As long as government can still imprison, fine, or even execute people (which they can), they can enforce their will about what they do with the Internet.
I used to love this, until I saw the profound antidemocratic sentiment behind it. What Barlow is saying is that there will be a world that cannot be reached or governed, where only (rugged) individuals matter. By extension, votes will matter less, and restrictions on the abuses of the powerful will cease to be.
It felt utopian the first time I read it, but now I really do see it as dystopian. After all, democracy is the worst form of government, apart from all the others.
Perfect anarchy will require going beyond democracy. Once all individuals can internalize altruistic social values in a perfect manner, coercion should not be required. That is effectively the sentiment behind a lot of the '60s philosophy that Barlow is channeling here.
The question is whether this state is realistically achievable. I would argue that most people, like you, eventually grow disillusioned enough to believe this will never happen - and with that premise, the entire discourse inevitably crumbles.

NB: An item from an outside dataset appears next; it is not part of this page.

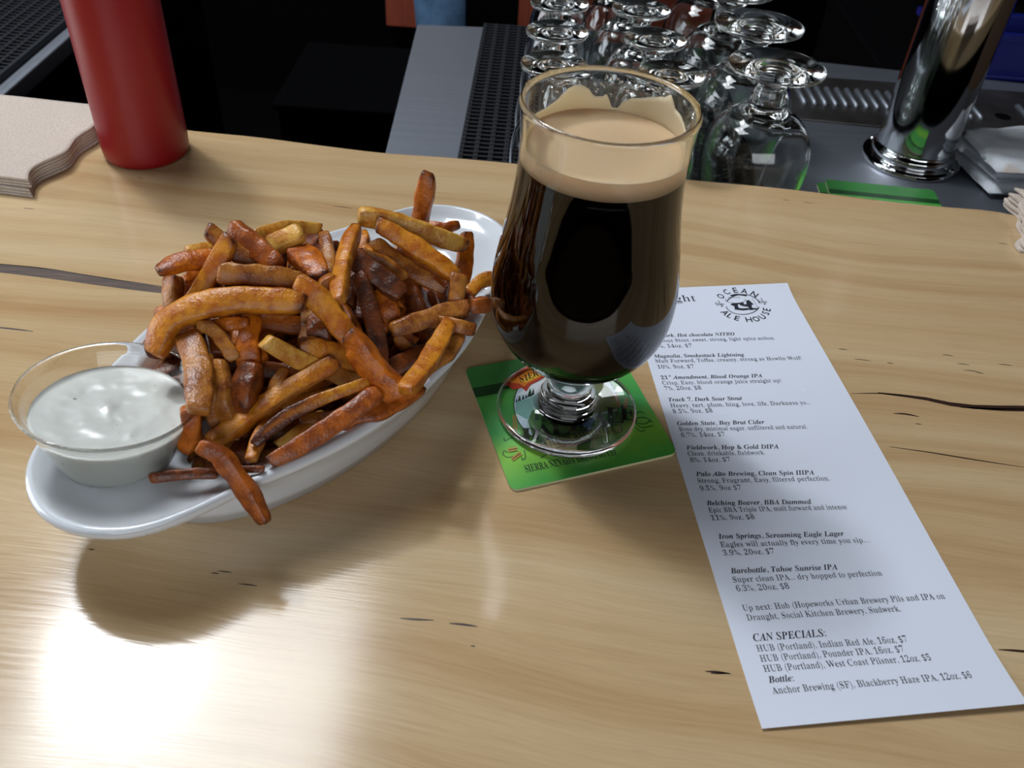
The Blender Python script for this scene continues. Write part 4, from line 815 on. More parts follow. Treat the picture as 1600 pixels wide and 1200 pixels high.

When there is no or insufficient authority, people muscle their way in, until the strongest one is on top. And that's what has happened: facebook and google are the silverbacks of an independent "cyberspace".
I believe the "no government" state is unstable. Something will fill that power vacuum. Which is why places with "no government" tend to be hellholes where warlords wage civil war trying to become the king of the hill.
The kind of maybe which is highly rhetorical. Few people typing here have experienced no government. Collectivism implies decision making, because life consists of making choices which affect others.
If countries try to nationalise cyberspace as their "territory" that they will censor and spy on, it's clear that this collides head on with what users want... the way forward would be an international space like the high seas, but that could only be established by treaty... so it will take time for mare liberum digitalis to happen ;)
In 2004 there was en excellent talk by Eben Moglen on the subject called "Die Gedanken Sind Frei". It focused heavily on the struggle for freedom of thought. The talk seem to me to have an persistent relevance when discussing freedom of thought, knowledge, speech, and equality.